Since London was the only major European capital without a university, this book reminds us that institutions were commercial enterprises that initiated modern public education in the advanced fields of the arts and sciences. Although most institutions were failing and closing in the 1820s, they furnished the new London University (founded in 1826) with an academic staff and a modern model of educational enterprises--what Coleridge called "lecture-bazaars under the absurd name of universities" (225). These early emporia of lectures would eventually beget the modern British factory of research and teaching, where a democratic push for inclusiveness goes hand in hand with a relentless demand for "Research Excellence": since the reign of Margaret Thatcher in the 1980s, government funding of British universities has to a significant extent depended on their research outputs, and students have been recently required to pay large fees and take out loans to do so.
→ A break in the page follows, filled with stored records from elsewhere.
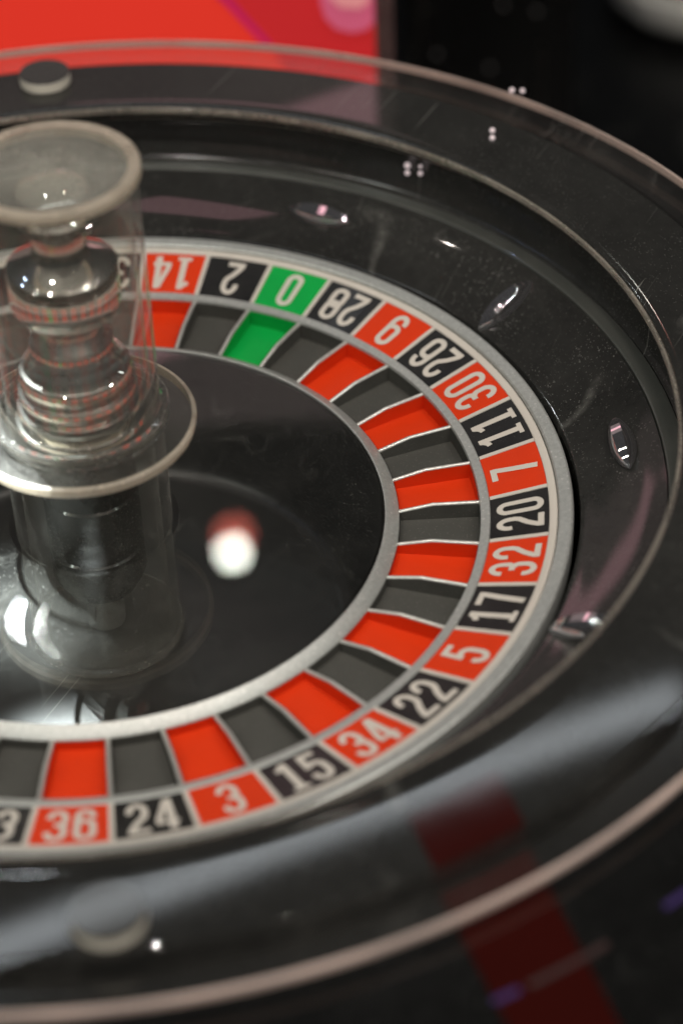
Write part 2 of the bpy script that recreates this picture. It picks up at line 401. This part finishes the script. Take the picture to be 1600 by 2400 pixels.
for a, da, mt in ((-125.6, .8, 'glint_v'), (-121.6, 2.6, 'glint_p'), (-113.9, .9, 'glint_v')):
    lathe('glint_strip', [(.4395, dz + .0004), (.4395, dz + .0014), (.4425, dz + .0014), (.4425, dz + .0004)], M[mt], deck, seg=8, a0=R(a - da), a1=R(a + da), closed=True)  # glowing strips put in for violet and pink glints

# ------------------------------------------------------------------ wheel bowl (fixed)
bowl = empty('wheel_bowl', (0, 0, CZ))
tag(bowl, 'glossy black roulette bowl with clear outer rim around the numbered wheel', 'roulette bowl')
def bp(o):
    o.parent = bowl; o.location.z -= CZ; return o
bp(lathe('drum', [(.10, CZ), (.355, CZ), (.365, -.05), (.3725, .02), (.3725, .0585)], M['drum']))
bp(lathe('apron', bez([(.2665, -.012), (.2668, .0005), (.269, .0022), (.285, .0085), (.300, .0155), (.3120, .0226)], 5) + [(.3124, .0222), (.3124, .019)], M['apron']))
bp(lathe('track_lip', [(.3130, .0185), (.3130, .0232), (.3138, .0238), (.3225, .0232), (.3245, .0222), (.3245, .0195)], M['lip']))
bp(lathe('ball_track', [(.3250, .0185)] + bez([(.3255, .0215), (.3290, .0245), (.3305, .034), (.3295, .047), (.3255, .0560), (.3185, .0600)], 5), M['track']))
bp(lathe('ledge', [(.3185, .0602)] + [(.3160, .0612), (.3183, .0615), (.3183, .0651), (.3190, .0655), (.330, .0655), (.350, .0655), (.3734, .0655), (.3739, .0650), (.3740, .0586)], M['ledge']))
bp(lathe('ledge_edge', [(.3158, .0622)] + arc(.3168, .0648, .0010, 190, 60, 6) + [(.3180, .0640), (.3180, .0622)], M['glint_bead'], closed=True))  # lip edge tinted pale to carry its highlight
flg = bp(lathe('clear_flange', [(.3748, .0560), (.4015, .0560), (.4015, .0664), (.3748, .0664)], M['flange'], closed=True))
edge = lathe('polished_edge', [(.4018, .0616), (.4032, .0618)] + arc(.4020, .0650, .0016, 0, 110, 6) + [(.4018, .0660)], M['edge'], closed=True); edge.parent = flg
bp(lathe('track_glint', [(.3283, .0512), (.3276, .0515), (.3275, .0521), (.3282, .0524)], M['glint_bead']))  # pale ring added to draw a thin highlight along the wall
stp = stripe('red_stripe', .342, .3743, .0660, None, (.3744, .0552)); bp(stp)
# screw caps on the ledge
for k in range(4):
    a = R((34.9, 124, 213.2, 304)[k]); rr = (.357, .357, .3565, .357)[k]
    c = lathe('screw_cap', [(0, .0656), (.0158, .0656), (.0163, .0662), (.0163, .0725)], M['bolt_side'], seg=48); bp(c)
    c.location.x = rr * math.cos(a); c.location.y = rr * math.sin(a)
    t = lathe('cap_top', [(.0163, .0726), (.0161, .0729), (0, .0729)], M['bolt_top'], c, seg=48)
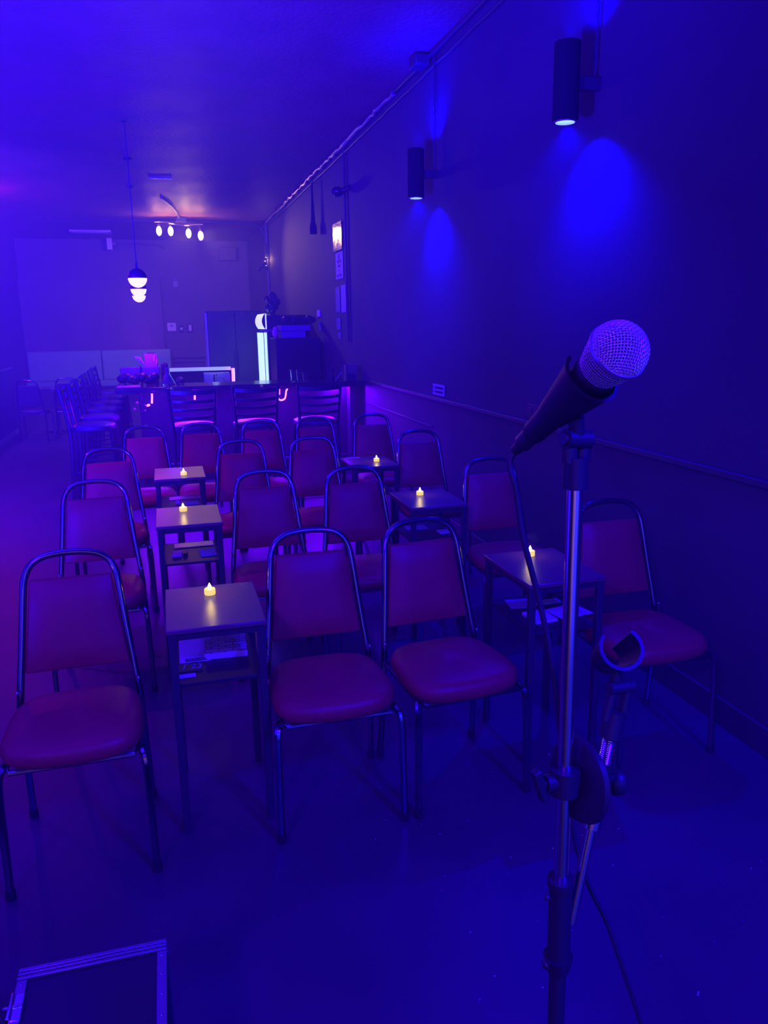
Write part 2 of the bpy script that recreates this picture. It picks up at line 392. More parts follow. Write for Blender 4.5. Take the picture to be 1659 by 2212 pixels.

Like Klancher's earlier book, The Making of English Reading Audiences, 1790-1830 (1987), this fascinating and important study should prove a stimulating and standard reference for a wide range of scholars. Impressively thoughtful and scholarly, it shows how early institutions anticipated the multi- disciplinary practices of our own time. By re-examining the Romantic confluence of the arts and sciences, it prompts us to revisit -- to ground, temper, and develop -- the critiques of disciplinarity that came with post-1968 "Theory," and to recognize what may link these self-reflexive moments of cultural history.

Daniel Brown is Professor of English at the University of Southampton.